En las semanas siguientes seguí luchando contra las mareas y disfrutando al ver los peces voladores que en ocasiones saltaban frente al casco. Sin embargo, mi embarcación ya no avanzaba tan rápido. Sin abandonar mi posición comprobé de una ojeada que todo estuviera en orden. El viento era constante, las velas estaban bien tensadas y el casco intacto. Pero ya no cortaba las olas con la intensidad de antes. Relajé la vista y enseguida me di cuenta de lo que estaba ocurriendo. Mi mano izquierda había dejado correr la escota, aflojando las velas y dejando que el viento se escapara. Cerré los ojos e intenté traer a mi mente la imagen de aquella isla para recuperar fuerzas. La mano no respondía. Intenté hacer más vívida la isla en mi imaginación. Ni la mano ni tampoco el brazo se tensaban para cazar las velas. Como ya había hecho antes, volví a amordazar aquella cuerda y fijé el timón. Bordeé de nuevo la embarcación, me agarré al mástil y miré al horizonte. Allí estaba. La isla, el objetivo, igual que siempre. Y de nuevo volví a notar que algo era diferente. Algo había cambiado. El color, la forma, la manera de reflejar la luz eran las mismas. Y entonces me di cuenta. Era yo quien había cambiado.
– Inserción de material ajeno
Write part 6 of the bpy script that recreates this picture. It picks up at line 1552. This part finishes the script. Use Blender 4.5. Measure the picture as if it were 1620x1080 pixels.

Disfrutaba los mares por los que estaba navegando pero aquella isla ya no representaba mis aspiraciones vitales. Inspiré hondo. Expiré. Y volví tranquilamente sobre mis pasos hacia la popa. Tomé mi cuaderno y me di cuenta de que últimamente el tono también había cambiado. Ya no solo escribía solamente las coordenadas de navegación sino que había empezado a plasmar otras cosas como las preguntas que me asaltaron en el mar de las dudas o las pequeñas certezas que había conocido surcando el océano de la felicidad.

Dejé a un lado la bitácora. Miré a estribor. Agarré de nuevo la escota y el timón. Miré hacia atrás y observé durante algunos minutos la estela que iba dejando. Nunca desaparecía. Las millas recorridas irían siempre conmigo. Miré al frente. Tomé aire. Tensé la mano izquierda tirando de las escota con todas mis fuerzas. Las velas se hincharon de nuevo con el vigor del primer día y dí un golpe de timón que dio un nuevo rumbo a mi pequeña nave.

Pasaron los días y me acerqué a la ruta seguida por mis amigos de La Sociedad de las Indias Electrónicas. Quería pedirles consejo acerca de nuevos lugares que visitar. Ellos los conocían bien, eran exploradores. No tardé en encontrarlos. Abarloamos nuestros barcos y mantuvimos durante días largas y fructíferas charlas cargadas de buenos consejos y marcas sobre los mapas. Con nuevas señales sobre mis cartas náuticas me despedí de mis amigos y tomé de nuevo el rumbo.

No habían pasado más que unas horas cuando escuché un fuerte estruendo. Era el sonido de un cuerno. Torné la vista hacia la popa y vi de nuevo el enorme navío de La Sociedad de las Indias Electrónicas. Enseguida me alcanzaron y cuando estuvimos alineados, mi amigo De Ugarte se asomó por la borda y empezó a darme voces. Al principio no lo oí muy bien, pero a los pocos segundos me llegaron sus palabras. «¿Quieres venir con nosotros?».

Y aquí estoy. Escribiendo desde un robusto navío, acompañado de grandes personas para atravesar un océano azul que no parece tener fin. Hoy el viento sopla fuerte y el sol ya tuesta nuestras pieles. El chasquido del casco rompiendo el mar levanta virutas de espuma que sin saber cómo saboreamos saladas en nuestros labios. Es el salitre de un nuevo mar. Lo exploraremos. Lo cartografiaremos. Es nuestro trabajo. Es nuestro destino. Llegar a Las Indias.